With that in mind, there are three saturation states that matter. “Saturation” happens when you are watering and all the available macro and microporosity is completely filled with water. The second you stop watering, the water drains away by gravity until the capillary forces holding onto the water are equal to or greater than the force of gravity. This state is called the “field capacity”. It’s the water available to the plant until the next time you water. Think of it like a battery. It’s fully charged at field capacity.

At field capacity, some of the pore space is filled with air, and some is filled with water. That’s the air-filled and water-filled porosity (AFP and WFP). How much of each is a function of the soil type, as discussed at length in this thread. Generally, the macropores are partially saturated and the micropores are fully saturated at field capacity.

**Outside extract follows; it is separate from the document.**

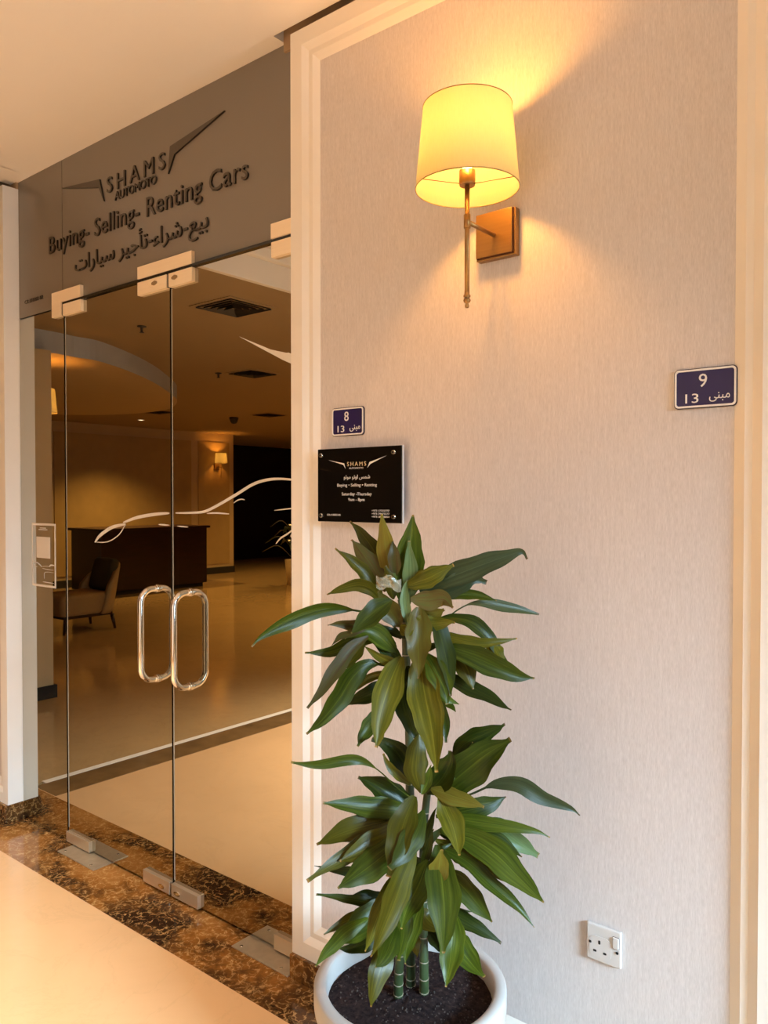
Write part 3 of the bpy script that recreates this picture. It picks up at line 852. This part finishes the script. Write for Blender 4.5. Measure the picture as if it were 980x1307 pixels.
# soil, gently heaped
SOIL = RIM - 0.042
bm = bmesh.new()
rings = []
for i in range(14):
    r_ = 0.1935 * i / 13
    ring = []
    for k in range(56 if i else 1):
        a_ = 2 * pi * k / 56
        z = SOIL + 0.010 * (1 - (r_ / 0.19) ** 2) + (random.uniform(-0.0028, 0.0028) if i < 13 else 0.006 * sin(3 * a_ + 1) + random.uniform(-0.003, 0.004))
        ring.append(bm.verts.new((pc.x + r_ * cos(a_), pc.y + r_ * sin(a_), z)))
    rings.append(ring)
for i in range(13):
    for k in range(56):
        if i == 0: bm.faces.new((rings[0][0], rings[1][k], rings[1][(k + 1) % 56]))
        else: bm.faces.new((rings[i][k], rings[i + 1][k], rings[i + 1][(k + 1) % 56], rings[i][(k + 1) % 56]))
so_ = part('soil', bm, M['soil'], plant, smooth=True)
bm = bmesh.new()
for i in range(420):
    a_ = random.uniform(0, 2 * pi); r_ = 0.185 * sqrt(random.random()); s_ = random.uniform(0.0010, 0.0030)
    c = Vector((pc.x + r_ * cos(a_), pc.y + r_ * sin(a_), SOIL + 0.010 * (1 - (r_ / 0.19) ** 2) + s_ * 0.5))
    vs = [bm.verts.new(c + Vector((random.uniform(.6, 1.3) * s_ * d[0], random.uniform(.6, 1.3) * s_ * d[1], random.uniform(.6, 1.1) * s_ * d[2]))) for d in ((1, 0, 0), (-1, 0, 0), (0, 1, 0), (0, -1, 0), (0, 0, 1), (0, 0, -1))]
    for f in ((0, 2, 4), (2, 1, 4), (1, 3, 4), (3, 0, 4), (2, 0, 5), (1, 2, 5), (3, 1, 5), (0, 3, 5)): bm.faces.new([vs[j] for j in f])
part('soil_crumbs', bm, M['pebble'], so_, kind='stuff')

def PP(u, v, dz): return at_depth(u, v, PD - dz)
# canes
def cane(pts, r0, r1):
    path = smooth_path([PP(*p) for p in pts], 8)
    n = len(path)
    st_ = part('cane', tube(bmesh.new(), path, [r0 + (r1 - r0) * i / (n - 1) for i in range(n)], 12), M['cane'], plant)
    k = 2
    while k < n - 2:
        t = (path[k + 1] - path[k - 1]).normalized() * 0.0012
        rr = r0 + (r1 - r0) * k / (n - 1) + 0.0008
        part('leaf_scar', tube(bmesh.new(), [path[k] - t, path[k] + t], rr, 12), M['canering'], st_)
        k += random.choice((3, 4))
def ground(u, v):
    r = ray(u, v); p = CAM + r * ((SOIL - CAM.z) / r.z)
    return PD - (p - CAM).dot(FW)
cane([(541, 1272, ground(541, 1272)), (541, 1235, .02), (540, 1150, .01), (541, 1060, .0), (546, 1005, .0)], 0.0115, 0.0085)
cane([(508, 1276, ground(508, 1276)), (509, 1240, .03), (513, 1190, .03), (522, 1100, .01), (530, 1040, .0)], 0.0115, 0.008)
cane([(524, 1262, ground(524, 1262)), (524, 1230, -.02), (524, 1120, -.02), (523, 1000, -.02), (522, 930, -.02), (519, 860, -.01), (517, 800, 0), (512, 765, 0)], 0.0115, 0.009)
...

Once you walk away, stuff happens to the remaining water. Some of it gets used by the plant. Some of it evaporates. The amount of water in the soil goes slowly and inexorably down over time just like draining the battery in your cell phone. At some point, the water saturation gets so low, the only water that’s left is bound to the soil by forces that exceeds the plant’s ability to access it. This point is called the “wilting point”. Most of the bound water at the wilting point is in the micropores.

All this is to say that yes. Micropores make a play a role in afp and wfp. All soils have micropores. Organic soils tend to have a lot of microporosity. Less of the water in micropores is plant available than that in mesopores.